Without the pictures, extract every line from the start of the material to the line containing "from mathutils.bvhtree import BVHTree", both ends included.

<<<<

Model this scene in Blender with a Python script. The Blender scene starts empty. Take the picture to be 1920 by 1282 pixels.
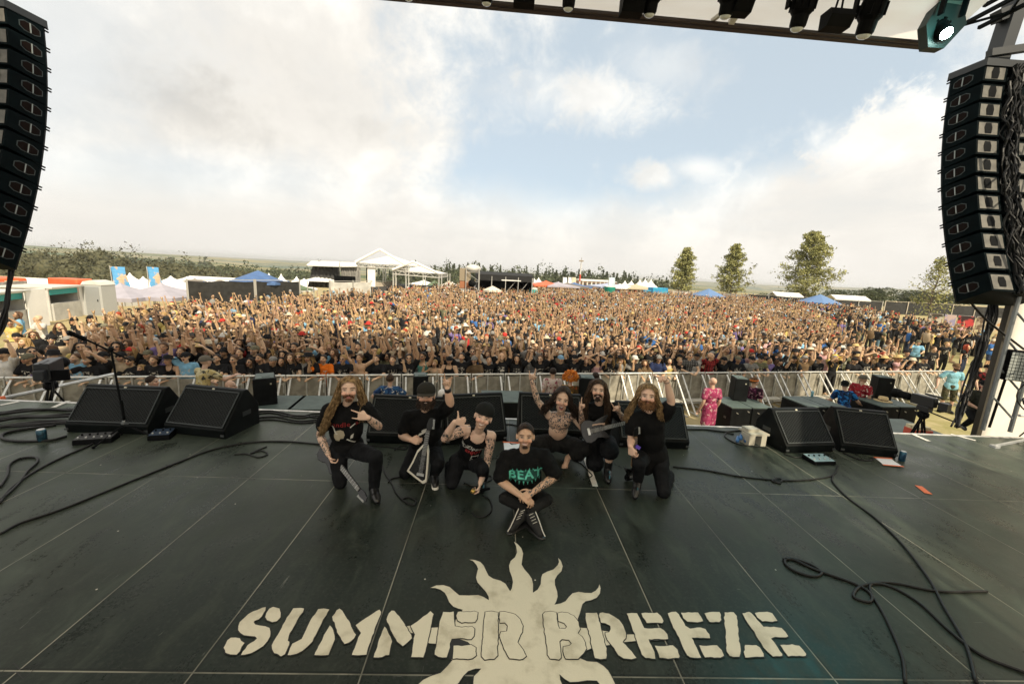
import bpy, math, random
import numpy as np
from mathutils import Vector, Matrix, noise as mnoise
from mathutils.bvhtree import BVHTree

random.seed(7)
rng = np.random.default_rng(7)
S = bpy.context.scene
COL = S.collection
PI = math.pi

# ---------------------------------------------------------------- camera
CAM_H, FPX, PITCH, ROLL, YAW = 2.6, 747.0, 0.17656, 0.05244, 0.04227
GZ = -1.7                        # field level; the stage floor is z = 0


def _world(a, b, c):
	cp, sp, cy, sy = math.cos(PITCH), math.sin(PITCH), math.cos(YAW), math.sin(YAW)
	up = cp * b - sp * c
	fw = sp * b + cp * c
	return Vector((cy * a + sy * fw, -sy * a + cy * fw, up))


def ray(px, py):
	x, y = px - 960, 641 - py
	c, s = math.cos(ROLL), math.sin(ROLL)
	return _world((c * x - s * y) / FPX, (s * x + c * y) / FPX, 1)


def G(px, py, z=0.0):
	"""photo pixel -> point on the level plane z"""
	r = ray(px, py)
	t = (z - CAM_H) / r.z
	return Vector((r.x * t, r.y * t, z))


def DP(px, py, Y):
	"""photo pixel -> point at depth Y"""
	r = ray(px, py)
	t = Y / r.y
	return Vector((r.x * t, Y, CAM_H + r.z * t))


cam = bpy.data.objects.new('camera', bpy.data.cameras.new('camera'))
COL.objects.link(cam)
cr, sr = math.cos(ROLL), math.sin(ROLL)
R_, U_, F_ = _world(cr, sr, 0), _world(-sr, cr, 0), _world(0, 0, 1)
M_ = Matrix((R_, U_, -F_)).transposed().to_4x4()
M_.translation = (0, 0, CAM_H)
cam.matrix_world = M_
cam.data.sensor_width = 36
cam.data.lens = FPX / 1920 * 36
cam.data.clip_start = 0.05
cam.data.clip_end = 20000
S.camera = cam

# ---------------------------------------------------------------- sky and sun
SUN_DIR = Vector((0.5, -1.0, 1.0)).normalized()      # towards the sun: behind the stage, to the right
SUN_EL = math.asin(SUN_DIR.z)
SUN_ROT = math.atan2(SUN_DIR.x, SUN_DIR.y)
sun = bpy.data.objects.new('sun', bpy.data.lights.new('sun', 'SUN'))
COL.objects.link(sun)
sun.data.energy = 4.8
sun.data.angle = math.radians(0.6)
sun.data.color = (1.0, 0.87, 0.66)
sun.rotation_euler = (-SUN_DIR).to_track_quat('-Z', 'Y').to_euler()
S.view_settings.view_transform = 'Standard'
S.view_settings.look = 'None'
S.view_settings.gamma = 1
S.view_settings.exposure = 0.25
S.cycles.max_bounces = 6
S.cycles.transparent_max_bounces = 12


class NT:
	"""short-hand for building node trees"""
	def __init__(self, tree):
		self.t = tree
		self.n = tree.nodes
		self.l = tree.links

	def node(self, kind, **kw):
		nd = self.n.new(kind)
		for k, v in kw.items():
			setattr(nd, k, v)
		return nd

	def put(self, sock, v):
		if v is None:
			return
		if isinstance(v, bpy.types.NodeSocket):
			self.l.new(v, sock)
		else:
			if isinstance(v, (tuple, list)) and len(v) == 3 and sock.type == 'RGBA':
				v = (*v, 1)
			sock.default_value = v

	def math(self, op, a, b=None, c=None, clamp=False):
		nd = self.node('ShaderNodeMath', operation=op, use_clamp=clamp)
		for i, v in enumerate((a, b, c)):
			self.put(nd.inputs[i], v)
		return nd.outputs[0]

	def mix(self, f, a, b, mode='MIX'):
		nd = self.node('ShaderNodeMix', data_type='RGBA', blend_type=mode)
		self.put(nd.inputs[0], f)
		self.put(nd.inputs[6], a)
		self.put(nd.inputs[7], b)
		return nd.outputs[2]

	def ramp(self, f, lo, hi, a=0.0, b=1.0, smooth=True):
		nd = self.node('ShaderNodeMapRange', interpolation_type='SMOOTHSTEP' if smooth else 'LINEAR', clamp=True)
		self.put(nd.inputs[0], f)
		for i, v in enumerate((lo, hi, a, b)):
			self.put(nd.inputs[i + 1], v)
		return nd.outputs[0]

	def noise(self, vec, scale, detail=4.0, rough=0.55, dist=0.0, color=False):
		nd = self.node('ShaderNodeTexNoise')
		self.put(nd.inputs['Vector'], vec)
		nd.inputs['Scale'].default_value = scale
		nd.inputs['Detail'].default_value = detail
		nd.inputs['Roughness'].default_value = rough
		nd.inputs['Distortion'].default_value = dist
		return nd.outputs['Color' if color else 'Fac']

	def xyz(self, x, y, z):
		nd = self.node('ShaderNodeCombineXYZ')
		for i, v in enumerate((x, y, z)):
			self.put(nd.inputs[i], v)
		return nd.outputs[0]

	def sep(self, v):
		nd = self.node('ShaderNodeSeparateXYZ')
		self.put(nd.inputs[0], v)
		return nd.outputs

	def vmath(self, op, a, b):
		nd = self.node('ShaderNodeVectorMath', operation=op)
		self.put(nd.inputs[0], a)
		self.put(nd.inputs[1], b)
		return nd.outputs[0]


def build_world():
	w = bpy.data.worlds.new('World')
	S.world = w
	w.use_nodes = True
	w.node_tree.nodes.clear()
	N = NT(w.node_tree)
	sky = N.node('ShaderNodeTexSky', sky_type='NISHITA', sun_disc=False)
	sky.sun_elevation, sky.sun_rotation = SUN_EL, SUN_ROT
	sky.air_density, sky.dust_density, sky.ozone_density = 1.0, 1.6, 1.2
	d = N.node('ShaderNodeTexCoord').outputs['Generated']
	x, y, z = N.sep(d)
	yy = N.math('MAXIMUM', y, 0.22)
	u, v = N.math('DIVIDE', x, yy), N.math('DIVIDE', z, yy)
	# cloud layer coordinates: a flat deck seen in perspective
	zz = N.math('ADD', N.math('MAXIMUM', z, 0.0), 0.16)
	deck = N.xyz(N.math('DIVIDE', x, zz), N.math('DIVIDE', y, zz), 0.0)
	big = N.noise(deck, 0.55, 7, 0.62, 0.3)
	fine = N.noise(d, 5.5, 8, 0.62, 0.25)
	puff = N.noise(d, 2.6, 6, 0.6)
	wob = N.math('MULTIPLY', N.math('SUBTRACT', fine, 0.5), 0.9)
	wob2 = N.math('MULTIPLY', N.math('SUBTRACT', puff, 0.5), 0.9)
	wob = N.math('ADD', wob, wob2)

	tiny = N.math('SUBTRACT', N.noise(d, 17.0, 6, 0.65, 0.4), 0.5)
	wob3 = N.math('ADD', N.math('MULTIPLY', tiny, 2.6), N.math('MULTIPLY', N.math('SUBTRACT', fine, 0.5), 2.0))

	def blob(px, py, ax, ay, soft=0.5, w=None):
		r = ray(px, py)
		u0, v0 = r.x / r.y, r.z / r.y
		a = N.math('DIVIDE', N.math('SUBTRACT', u, u0), ax)
		b = N.math('DIVIDE', N.math('SUBTRACT', v, v0), ay)
		q = N.math('SQRT', N.math('ADD', N.math('MULTIPLY', a, a), N.math('MULTIPLY', b, b)))
		q = N.math('ADD', q, w or wob)
		return N.ramp(q, 1.0 + soft, 1.0 - soft)

	# the open blue window, right of the middle, and a smaller one at the top right
	wobb = N.math('ADD', wob, N.math('MULTIPLY', wob3, 0.35))
	blue = N.math('MAXIMUM', blob(1230, 190, 0.48, 0.29, 0.5, wobb), blob(1580, 140, 0.42, 0.18, 0.45, wobb))
	blue = N.math('MAXIMUM', blue, blob(1020, 330, 0.24, 0.16, 0.6, wobb))
	blue = N.math('MAXIMUM', blue, N.math('MULTIPLY', blob(250, 330, 0.5, 0.07, 0.7, wobb), 0.4))
	blue = N.math('MAXIMUM', blue, N.math('MULTIPLY', blob(40, 60, 0.3, 0.25, 0.7, wobb), 0.35))
	# white heaps that stand in front of it
	heap = N.math('MAXIMUM', blob(1740, 320, 0.27, 0.21, 0.16, wobb), blob(1560, 420, 0.36, 0.11, 0.4, wobb))
	heap = N.math('MAXIMUM', heap, N.math('MULTIPLY', blob(1222, 330, 0.05, 0.026, 0.8, wob3), 0.75))
	heap = N.math('MAXIMUM', heap, N.math('MULTIPLY', blob(1312, 316, 0.06, 0.022, 0.9, wob3), 0.6))
	heap = N.math('MAXIMUM', heap, N.math('MULTIPLY', blob(1110, 180, 0.15, 0.05, 0.8, wob3), 0.75))
	heap = N.math('MAXIMUM', heap, N.math('MULTIPLY', blob(1240, 130, 0.10, 0.05, 0.9, wob3), 0.35))
	heap = N.math('MAXIMUM', heap, N.math('MULTIPLY', blob(1100, 470, 1.2, 0.1, 0.6), 0.7))
	cover = N.math('MULTIPLY', blue, N.math('SUBTRACT', 1.0, heap))
	cover = N.math('SUBTRACT', 1.0, cover, clamp=True)
	cover = N.math('MULTIPLY', cover, N.ramp(big, 0.2, 0.5, 0.72, 1.0))
	# greyer undersides
	grey = N.math('MAXIMUM', blob(430, 170, 0.40, 0.16, 0.75, wobb), N.math('MULTIPLY', blob(660, 240, 0.24, 0.06, 0.7, wobb), 0.8))
	grey = N.math('MAXIMUM', grey, N.math('MULTIPLY', blob(120, 90, 0.3, 0.16, 0.9, wobb), 0.55))
	grey = N.math('MAXIMUM', grey, N.math('MULTIPLY', blob(330, 420, 0.6, 0.07, 0.8, wobb), 0.5))
	grey = N.math('MAXIMUM', grey, N.math('MULTIPLY', blob(1650, 400, 0.32, 0.10, 0.9, wobb), 0.45))
	grey = N.math('MAXIMUM', grey, N.math('MULTIPLY', blob(1700, 250, 0.14, 0.06, 0.9, wob3), 0.35))
	grey = N.math('MULTIPLY', grey, N.ramp(fine, 0.36, 0.64, 0.2, 1.0))
	tex = N.ramp(N.math('ADD', N.math('MULTIPLY', fine, 0.6), N.math('MULTIPLY', big, 0.4)), 0.38, 0.6, 0.0, 1.0)
	white = N.mix(tex, (8.2, 7.85, 7.25), (10.6, 10.2, 9.4))
	cloud = N.mix(grey, white, (6.1, 5.85, 5.4))
	skyc = N.mix(0.72, N.mix(1.0, sky.outputs[0], (1.5, 1.5, 1.5), 'MULTIPLY'), (6.2, 6.95, 7.2))
	col = N.mix(cover, skyc, cloud)
	hz = N.ramp(z, 0.0, 0.2, 0.8, 0.0)
	col = N.mix(hz, col, (7.7, 7.35, 6.8))
	bg = N.node('ShaderNodeBackground')
	N.put(bg.inputs[0], col)
	bg.inputs[1].default_value = 0.098
	out = N.node('ShaderNodeOutputWorld')
	N.l.new(bg.outputs[0], out.inputs[0])
	w.cycles.sampling_method = 'AUTOMATIC'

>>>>

__Exercise response__:
Model this scene in Blender with a Python script. The Blender scene starts empty. Take the picture to be 1920 by 1282 pixels.
import bpy, math, random
import numpy as np
from mathutils import Vector, Matrix, noise as mnoise
from mathutils.bvhtree import BVHTree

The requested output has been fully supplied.